January 13, 2011
The Mars Group, formed by Mwalimu Mati former Director of Transparency International Kenya, has been closed down amidst questions about it’s own transparency. Irony doesn’t do it justice.
Word on the street, or rather the inter-web or Internet super highway, is that the ‘leadership, governance, accountability and media watchdog’ known as Mars Group Kenya, is, for the time being at least, no more.
The Mars Group, formed by Mwalimu Mati (pictured) former Director of Transparency International Kenya (see also http://kenyapolitical.blogspot.com/), has for some years now ‘blown the whistle’ on skulduggery and fraud in high places in Kenya, even one occasion forcing Kenya’s Finance Minister to re-check his figures in the 2009 budget, but since some time in December the Mars Group’s website has been down and its leaks plugged.
For some, this is bad news. ‘Unfortunate’ was how it was lamely described by blogger Bankelele (http://bankelele.blogspot.com/) who reported that the collapse came about after “someone tried to create an application to access their vast database – and this provoked the founders to take down the site”.
The reason given on the CIO East Africa site was that the “Mars Group was not comfortable with accessibility of information the group had published on their website. It has been claimed that Mars Group closed the website after a developer published an application that pulled information from their website”.
Both theories are viable; this being Kenya, it might just have been that the database guys hadn’t been paid!
However, not all the chatter on the Internet regretted Mars Group’s demise. “Hee hee, the Mars Group, aka ‘KenyaWiki’ ‘s site is down…looks like they may need to rebuild their database…maybe 6-12 months work or more”, one correspondent gleefully commented. Others suggested (see www.rcbowen.com/) that the Group was pro ODM and only investigated PNU corruption.
Dennis Mbuvi, writing on the CIO East Africa site did make the point that, “It is baffling that an organization devoted to making information open does not support open access policies, given that browsers perform the same function”.
Most commentators drew the comparison between Mars Group and Wikileaks but perhaps they didn’t realise that the link between the two was, or has been, closer than they thought. It’s not just that Mars Group and Wikileaks have been noticeably lacking in transparency about how they are funded and who really runs them, they have worked hand-in-glove together in Kenya before.

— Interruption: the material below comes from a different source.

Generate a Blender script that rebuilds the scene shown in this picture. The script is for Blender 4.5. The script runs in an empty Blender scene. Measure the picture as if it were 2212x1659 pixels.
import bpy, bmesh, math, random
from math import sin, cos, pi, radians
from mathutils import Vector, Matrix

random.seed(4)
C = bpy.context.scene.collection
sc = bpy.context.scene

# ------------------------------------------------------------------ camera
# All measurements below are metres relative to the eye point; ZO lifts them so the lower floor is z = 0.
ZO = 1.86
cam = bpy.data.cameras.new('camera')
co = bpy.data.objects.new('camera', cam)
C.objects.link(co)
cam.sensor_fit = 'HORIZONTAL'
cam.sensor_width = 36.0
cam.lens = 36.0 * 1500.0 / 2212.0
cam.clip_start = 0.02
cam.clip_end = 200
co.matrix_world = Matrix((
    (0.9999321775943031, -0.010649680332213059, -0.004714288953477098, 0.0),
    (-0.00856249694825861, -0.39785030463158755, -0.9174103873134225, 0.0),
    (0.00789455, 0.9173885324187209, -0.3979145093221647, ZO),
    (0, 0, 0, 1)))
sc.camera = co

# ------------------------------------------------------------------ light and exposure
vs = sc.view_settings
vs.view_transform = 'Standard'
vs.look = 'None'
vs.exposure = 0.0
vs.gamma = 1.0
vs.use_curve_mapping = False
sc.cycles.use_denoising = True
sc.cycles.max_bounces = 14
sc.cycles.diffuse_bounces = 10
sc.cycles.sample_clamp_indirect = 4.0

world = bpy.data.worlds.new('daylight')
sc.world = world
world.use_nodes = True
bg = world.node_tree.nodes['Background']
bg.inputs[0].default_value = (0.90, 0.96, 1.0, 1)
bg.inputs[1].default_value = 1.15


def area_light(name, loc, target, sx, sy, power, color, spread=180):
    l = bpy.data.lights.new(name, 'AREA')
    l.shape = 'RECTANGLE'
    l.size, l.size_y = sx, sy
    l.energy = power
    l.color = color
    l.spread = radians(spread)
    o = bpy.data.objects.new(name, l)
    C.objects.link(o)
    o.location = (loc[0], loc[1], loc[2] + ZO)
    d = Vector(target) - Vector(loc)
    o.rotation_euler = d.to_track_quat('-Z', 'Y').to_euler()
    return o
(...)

Some Forum readers may recall the ‘Kroll Report’ on corruption in Kenya that was published on Wikileaks just before the election in 2007. There has since been much speculation that it was in fact the Mars Group that leaked it to Wikileaks.
The Kroll Report, the enormous cost of which was paid for by Kenya’s taxes, has never been released (no transparency there then). It certainly did no harm to Raila Odinga’s chances of election (he had sat on the committee that commissioned the report and supervised its drafting), the timing of its release coming just after two of the ‘targets’ had declared for Kibaki.
Before being leaked several pages were removed (and have yet to be published). The index refers to ‘targets’ 1, 2, 3, and 7 but the report does not mention targets 4, 5 and 6 and their identities have never been revealed. Who were they? The report itself was so littered with elementary mistakes that it was rendered all but useless. Not surprisingly, Kroll rapidly closed their Nairobi office soon after their report had been leaked.
This is the point: Mars Group, Wikileaks and even the company Kroll have done good work in the past “afflicting the comfortable”. Ironically, and perhaps hypocritically, they all share a deep reluctance to be open about their own operations. And none of them allow comment or the opportunity for their targets to rectify mistakes made in their reporting.
The Forum hopes the Mars Group will rise from the ashes. We hope that Wikileaks will continue to leak and even Kroll to report. But all involved should remember that transparency works both ways (or should do) and that the right to reply and to correct published mistakes is vital in a free and fair country that Kenya aspires to be.